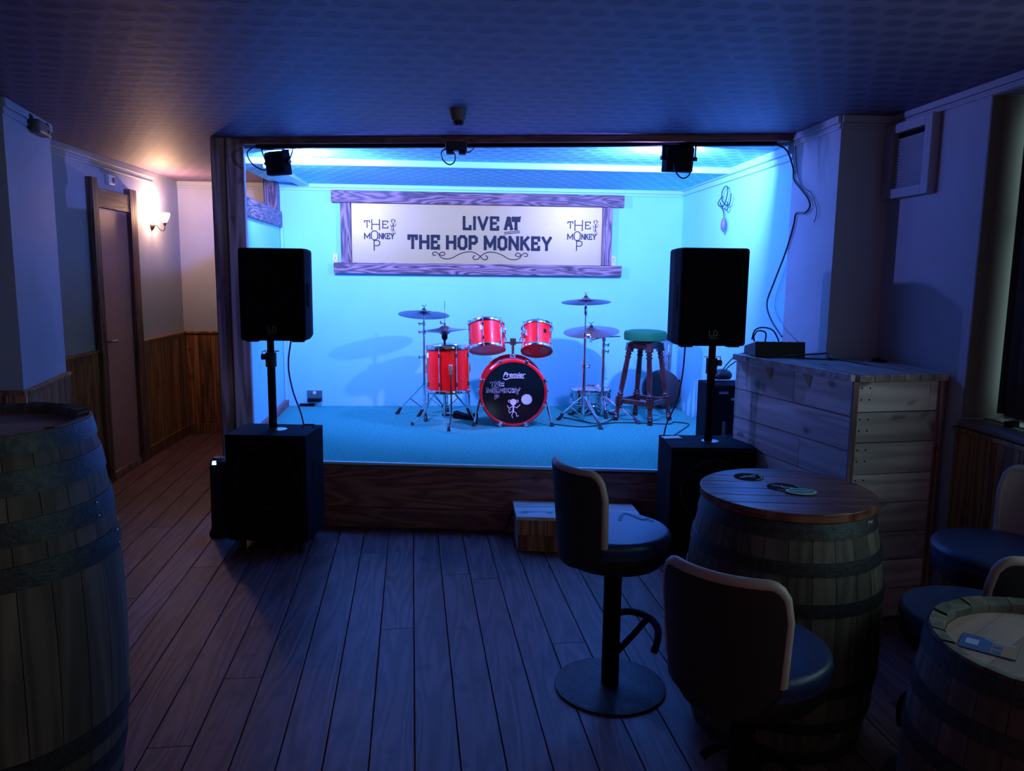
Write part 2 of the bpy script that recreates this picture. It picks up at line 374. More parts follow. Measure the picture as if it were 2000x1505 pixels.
boards('trim_11', (WL, 4.66), (WL, 5.60), 0, .935, .018)
boards('trim_12', (WL, 6.38), (WL, YF), 0, .935, .018)
boards('trim_13', (WL + .018, YF), (-1.0, YF), 0, .935, .018)
boards('trim_14', (-2.09, 3.93), (-2.235, 4.66), 0, .905, .02)
boards('trim_15', (WL, 3.93), (-2.07, 3.93), 0, .905, .02)
boards('trim_16', (WR, 3.13), (WR, -.5), 0, .88, .016, w=.13)
# door in the left wall
dr = struct(MB().box(WL - .01, WL + .012, 5.69, 6.225, .05, 1.94).build('door_1', 'door', smooth=False, bevel=.003))
m = MB(); m.rnd = .2; m.box(WL, WL + .045, 5.60, 5.69, 0, 2.13); m.build('door_post', 'dframe', dr, smooth=False, bevel=.004)
m = MB(); m.rnd = .7; m.box(WL, WL + .045, 6.225, 6.345, 0, 2.11); m.build('door_post', 'dframe', dr, smooth=False, bevel=.004)
m = MB(); m.rnd = .45; m.box(WL, WL + .04, 5.69, 6.225, 1.935, 2.065); m.build('door_lintel', 'dframey', dr, smooth=False, bevel=.004)
m = MB(); m.box(WL, WL + .03, 5.69, 6.225, 0, .05); m.build('threshold', 'dwood', dr, smooth=False, bevel=.003)
m = MB(); m.tube([(WL + .012, 5.75, 1.0), (WL + .05, 5.75, 1.0), (WL + .055, 5.84, 1.0)], .008); m.build('door_handle', 'steel', dr)
# partition beside the stage
pa, pb = Vector((-1.335, 5.06)), Vector((-1.40, YB)); pd = (pb - pa).normalized(); pn = Vector((pd.y, -pd.x))
struct(MB().prism([tuple(pa), tuple(pb), tuple(pb - pn * .08), tuple(pa - pn * .08)], 0, 1.86).build('wall_partition', 'wallst', smooth=False))
rail = MB(); rail.rnd = .3; rail.prism([tuple(v) for v in (pa + pn * .02, pb - pd * .01 + pn * .02, pb - pd * .01 - pn * .10, pa - pn * .10)], 1.86, 1.985)
struct(rail.build('trim_17', 'framey', smooth=False, bevel=.006))
m = MB(); m.rnd = .15; m.box(-1.50, -1.395, YB - .12, YB - .002, 1.985, 2.30); struct(m.build('trim_18', 'framez', smooth=False, bevel=.006))
m = MB(); m.rnd = .5; m.box(-1.395, -1.372, YB - .03, YB - .002, STAGE, 1.86); struct(m.build('trim_19', 'trimw', smooth=False))
m = MB(); m.rnd = .8; m.prism([tuple(v) for v in (pa + pn * .03, pb - pd * .01 + pn * .03, pb - pd * .01, pa)], STAGE, STAGE + .055)
struct(m.build('trim_20', 'lip', smooth=False))
# wooden post in front of the partition
po = thing('wooden_post', 'tall dark rough timber post standing at the left corner of the stage', 'post', (-1.372, 4.97, 0), 10)
m = MB(); m.rnd = .35; m.box(-.085, -.002, -.02, .08, 0, 2.299); m.build('side_plank', 'dwood', po, smooth=False, bevel=.006)
m = MB(); m.rnd = .85; m.box(.0, .105, -.035, .08, 0, 2.299); m.build('front_plank', 'dwood', po, smooth=False, bevel=.006)
# beam along the stage opening
def along(x0, x1, y0, y1, z0, z1, m=None):
    m = m or MB(); return m.prism([(x0, beam_y(x0) + y0), (x1, beam_y(x1) + y0), (x1, beam_y(x1) + y1), (x0, beam_y(x0) + y1)], z0, z1)
struct(along(-1.262, 1.885, -.03, .052, 2.262, 2.2995).build('beam', 'lip', smooth=False, bevel=.004))
struct(along(-1.19, 1.80, .0, .04, 2.243, 2.262).build('cable_trunking', 'black', smooth=False, bevel=.003))

# ------------------------------------------------------------------ stage
st = thing('stage', 'low carpeted stage with brown timber front board', 'stage', (0, 0, 0))
sp = [(-1.255, lip_y(-1.255)), (1.88, lip_y(1.88)), (1.88, YB - .004), (-1.397, YB - .004), (-1.331, 5.12), (-1.255, 5.12)]
MB().prism([(x, y + (.03 if i < 2 else 0)) for i, (x, y) in enumerate(sp)], .002, STAGE - .02).build('platform', 'black', st, smooth=False)
MB().prism([(x, y + (.012 if i < 2 else 0)) for i, (x, y) in enumerate(sp)], STAGE - .02, STAGE).build('carpet', 'carpet', st, smooth=False)
def lipbox(dy0, dy1, z0, z1, rn):
    m = MB(); m.rnd = rn; return m.prism([(-1.255, lip_y(-1.255) + dy0), (1.88, lip_y(1.88) + dy0), (1.88, lip_y(1.88) + dy1), (-1.255, lip_y(-1.255) + dy1)], z0, z1)
lipbox(0, .03, .13, STAGE - .022, .6).build('front_board', 'lip', st, smooth=False, bevel=.003)
lipbox(.004, .03, .002, .126, .15).build('front_board', 'lip', st, smooth=False, bevel=.003)
lipbox(-.004, .018, STAGE - .012, STAGE + .003, .5).build('edge_strip', 'stripm', st, smooth=False, bevel=.003)
exec_after = []
# ------------------------------------------------------------------ lettering
GL = {'A': (.72, [[(0, 0), (.30, 1), (.42, 1), (.72, 0)], [(.13, .36), (.59, .36)]]),
      'E': (.56, [[(.56, .78), (.56, 1), (0, 1), (0, 0), (.56, 0), (.56, .22)], [(0, .52), (.38, .52)]]),
      'H': (.66, [[(0, 0), (0, 1)], [(.66, 0), (.66, 1)], [(0, .52), (.66, .52)]]),
      'I': (.0, [[(0, 0), (0, 1)]]),
      'K': (.62, [[(0, 0), (0, 1)], [(.56, 1), (.06, .48)], [(.22, .60), (.62, 0)]]),
      'L': (.52, [[(0, 1), (0, 0), (.52, 0), (.52, .24)]]),
      'M': (.86, [[(0, 0), (0, 1), (.43, .22), (.86, 1), (.86, 0)]]),
      'N': (.68, [[(0, 0), (0, 1), (.68, 0), (.68, 1)]]),
      'O': (.62, [[(.18, 0), (.44, 0), (.62, .2), (.62, .8), (.44, 1), (.18, 1), (0, .8), (0, .2), (.18, 0)]]),
      'P': (.56, [[(0, 0), (0, 1), (.40, 1), (.56, .88), (.56, .60), (.40, .46), (0, .46)]]),
      'T': (.66, [[(.33, 0), (.33, 1)], [(0, .76), (0, 1), (.66, 1), (.66, .76)]]),
      'V': (.70, [[(0, 1), (.35, 0), (.70, 1)]]),
      'Y': (.68, [[(0, 1), (.34, .44), (.68, 1)], [(.34, .44), (.34, 0)]])}
SER = {'A': [(0, 0), (.72, 0)], 'H': [(0, 0), (0, 1), (.66, 0), (.66, 1)], 'I': [(0, 0), (0, 1)], 'K': [(0, 0), (0, 1), (.58, 1), (.62, 0)],
       'L': [(0, 1), (0, 0)], 'M': [(0, 0), (0, 1), (.86, 0), (.86, 1)], 'N': [(0, 0), (0, 1), (.68, 1)], 'P': [(0, 0), (0, 1)],
       'T': [(.33, 0)], 'V': [(0, 1), (.70, 1)], 'Y': [(0, 1), (.68, 1), (.34, 0)], 'E': [(0, 0), (0, 1)], 'O': []}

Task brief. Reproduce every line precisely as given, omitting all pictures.

Reply to the task.
Write part 2 of the bpy script that recreates this picture. It picks up at line 374. More parts follow. Measure the picture as if it were 2000x1505 pixels.
boards('trim_11', (WL, 4.66), (WL, 5.60), 0, .935, .018)
boards('trim_12', (WL, 6.38), (WL, YF), 0, .935, .018)
boards('trim_13', (WL + .018, YF), (-1.0, YF), 0, .935, .018)
boards('trim_14', (-2.09, 3.93), (-2.235, 4.66), 0, .905, .02)
boards('trim_15', (WL, 3.93), (-2.07, 3.93), 0, .905, .02)
boards('trim_16', (WR, 3.13), (WR, -.5), 0, .88, .016, w=.13)
# door in the left wall
dr = struct(MB().box(WL - .01, WL + .012, 5.69, 6.225, .05, 1.94).build('door_1', 'door', smooth=False, bevel=.003))
m = MB(); m.rnd = .2; m.box(WL, WL + .045, 5.60, 5.69, 0, 2.13); m.build('door_post', 'dframe', dr, smooth=False, bevel=.004)
m = MB(); m.rnd = .7; m.box(WL, WL + .045, 6.225, 6.345, 0, 2.11); m.build('door_post', 'dframe', dr, smooth=False, bevel=.004)
m = MB(); m.rnd = .45; m.box(WL, WL + .04, 5.69, 6.225, 1.935, 2.065); m.build('door_lintel', 'dframey', dr, smooth=False, bevel=.004)
m = MB(); m.box(WL, WL + .03, 5.69, 6.225, 0, .05); m.build('threshold', 'dwood', dr, smooth=False, bevel=.003)
m = MB(); m.tube([(WL + .012, 5.75, 1.0), (WL + .05, 5.75, 1.0), (WL + .055, 5.84, 1.0)], .008); m.build('door_handle', 'steel', dr)
# partition beside the stage
pa, pb = Vector((-1.335, 5.06)), Vector((-1.40, YB)); pd = (pb - pa).normalized(); pn = Vector((pd.y, -pd.x))
struct(MB().prism([tuple(pa), tuple(pb), tuple(pb - pn * .08), tuple(pa - pn * .08)], 0, 1.86).build('wall_partition', 'wallst', smooth=False))
rail = MB(); rail.rnd = .3; rail.prism([tuple(v) for v in (pa + pn * .02, pb - pd * .01 + pn * .02, pb - pd * .01 - pn * .10, pa - pn * .10)], 1.86, 1.985)
struct(rail.build('trim_17', 'framey', smooth=False, bevel=.006))
m = MB(); m.rnd = .15; m.box(-1.50, -1.395, YB - .12, YB - .002, 1.985, 2.30); struct(m.build('trim_18', 'framez', smooth=False, bevel=.006))
m = MB(); m.rnd = .5; m.box(-1.395, -1.372, YB - .03, YB - .002, STAGE, 1.86); struct(m.build('trim_19', 'trimw', smooth=False))
m = MB(); m.rnd = .8; m.prism([tuple(v) for v in (pa + pn * .03, pb - pd * .01 + pn * .03, pb - pd * .01, pa)], STAGE, STAGE + .055)
struct(m.build('trim_20', 'lip', smooth=False))
# wooden post in front of the partition
po = thing('wooden_post', 'tall dark rough timber post standing at the left corner of the stage', 'post', (-1.372, 4.97, 0), 10)
m = MB(); m.rnd = .35; m.box(-.085, -.002, -.02, .08, 0, 2.299); m.build('side_plank', 'dwood', po, smooth=False, bevel=.006)
m = MB(); m.rnd = .85; m.box(.0, .105, -.035, .08, 0, 2.299); m.build('front_plank', 'dwood', po, smooth=False, bevel=.006)
# beam along the stage opening
def along(x0, x1, y0, y1, z0, z1, m=None):
    m = m or MB(); return m.prism([(x0, beam_y(x0) + y0), (x1, beam_y(x1) + y0), (x1, beam_y(x1) + y1), (x0, beam_y(x0) + y1)], z0, z1)
struct(along(-1.262, 1.885, -.03, .052, 2.262, 2.2995).build('beam', 'lip', smooth=False, bevel=.004))
struct(along(-1.19, 1.80, .0, .04, 2.243, 2.262).build('cable_trunking', 'black', smooth=False, bevel=.003))

# ------------------------------------------------------------------ stage
st = thing('stage', 'low carpeted stage with brown timber front board', 'stage', (0, 0, 0))
sp = [(-1.255, lip_y(-1.255)), (1.88, lip_y(1.88)), (1.88, YB - .004), (-1.397, YB - .004), (-1.331, 5.12), (-1.255, 5.12)]
MB().prism([(x, y + (.03 if i < 2 else 0)) for i, (x, y) in enumerate(sp)], .002, STAGE - .02).build('platform', 'black', st, smooth=False)
MB().prism([(x, y + (.012 if i < 2 else 0)) for i, (x, y) in enumerate(sp)], STAGE - .02, STAGE).build('carpet', 'carpet', st, smooth=False)
def lipbox(dy0, dy1, z0, z1, rn):
    m = MB(); m.rnd = rn; return m.prism([(-1.255, lip_y(-1.255) + dy0), (1.88, lip_y(1.88) + dy0), (1.88, lip_y(1.88) + dy1), (-1.255, lip_y(-1.255) + dy1)], z0, z1)
lipbox(0, .03, .13, STAGE - .022, .6).build('front_board', 'lip', st, smooth=False, bevel=.003)
lipbox(.004, .03, .002, .126, .15).build('front_board', 'lip', st, smooth=False, bevel=.003)
lipbox(-.004, .018, STAGE - .012, STAGE + .003, .5).build('edge_strip', 'stripm', st, smooth=False, bevel=.003)
exec_after = []
# ------------------------------------------------------------------ lettering
GL = {'A': (.72, [[(0, 0), (.30, 1), (.42, 1), (.72, 0)], [(.13, .36), (.59, .36)]]),
      'E': (.56, [[(.56, .78), (.56, 1), (0, 1), (0, 0), (.56, 0), (.56, .22)], [(0, .52), (.38, .52)]]),
      'H': (.66, [[(0, 0), (0, 1)], [(.66, 0), (.66, 1)], [(0, .52), (.66, .52)]]),
      'I': (.0, [[(0, 0), (0, 1)]]),
      'K': (.62, [[(0, 0), (0, 1)], [(.56, 1), (.06, .48)], [(.22, .60), (.62, 0)]]),
      'L': (.52, [[(0, 1), (0, 0), (.52, 0), (.52, .24)]]),
      'M': (.86, [[(0, 0), (0, 1), (.43, .22), (.86, 1), (.86, 0)]]),
      'N': (.68, [[(0, 0), (0, 1), (.68, 0), (.68, 1)]]),
      'O': (.62, [[(.18, 0), (.44, 0), (.62, .2), (.62, .8), (.44, 1), (.18, 1), (0, .8), (0, .2), (.18, 0)]]),
      'P': (.56, [[(0, 0), (0, 1), (.40, 1), (.56, .88), (.56, .60), (.40, .46), (0, .46)]]),
      'T': (.66, [[(.33, 0), (.33, 1)], [(0, .76), (0, 1), (.66, 1), (.66, .76)]]),
      'V': (.70, [[(0, 1), (.35, 0), (.70, 1)]]),
      'Y': (.68, [[(0, 1), (.34, .44), (.68, 1)], [(.34, .44), (.34, 0)]])}
SER = {'A': [(0, 0), (.72, 0)], 'H': [(0, 0), (0, 1), (.66, 0), (.66, 1)], 'I': [(0, 0), (0, 1)], 'K': [(0, 0), (0, 1), (.58, 1), (.62, 0)],
       'L': [(0, 1), (0, 0)], 'M': [(0, 0), (0, 1), (.86, 0), (.86, 1)], 'N': [(0, 0), (0, 1), (.68, 1)], 'P': [(0, 0), (0, 1)],
       'T': [(.33, 0)], 'V': [(0, 1), (.70, 1)], 'Y': [(0, 1), (.68, 1), (.34, 0)], 'E': [(0, 0), (0, 1)], 'O': []}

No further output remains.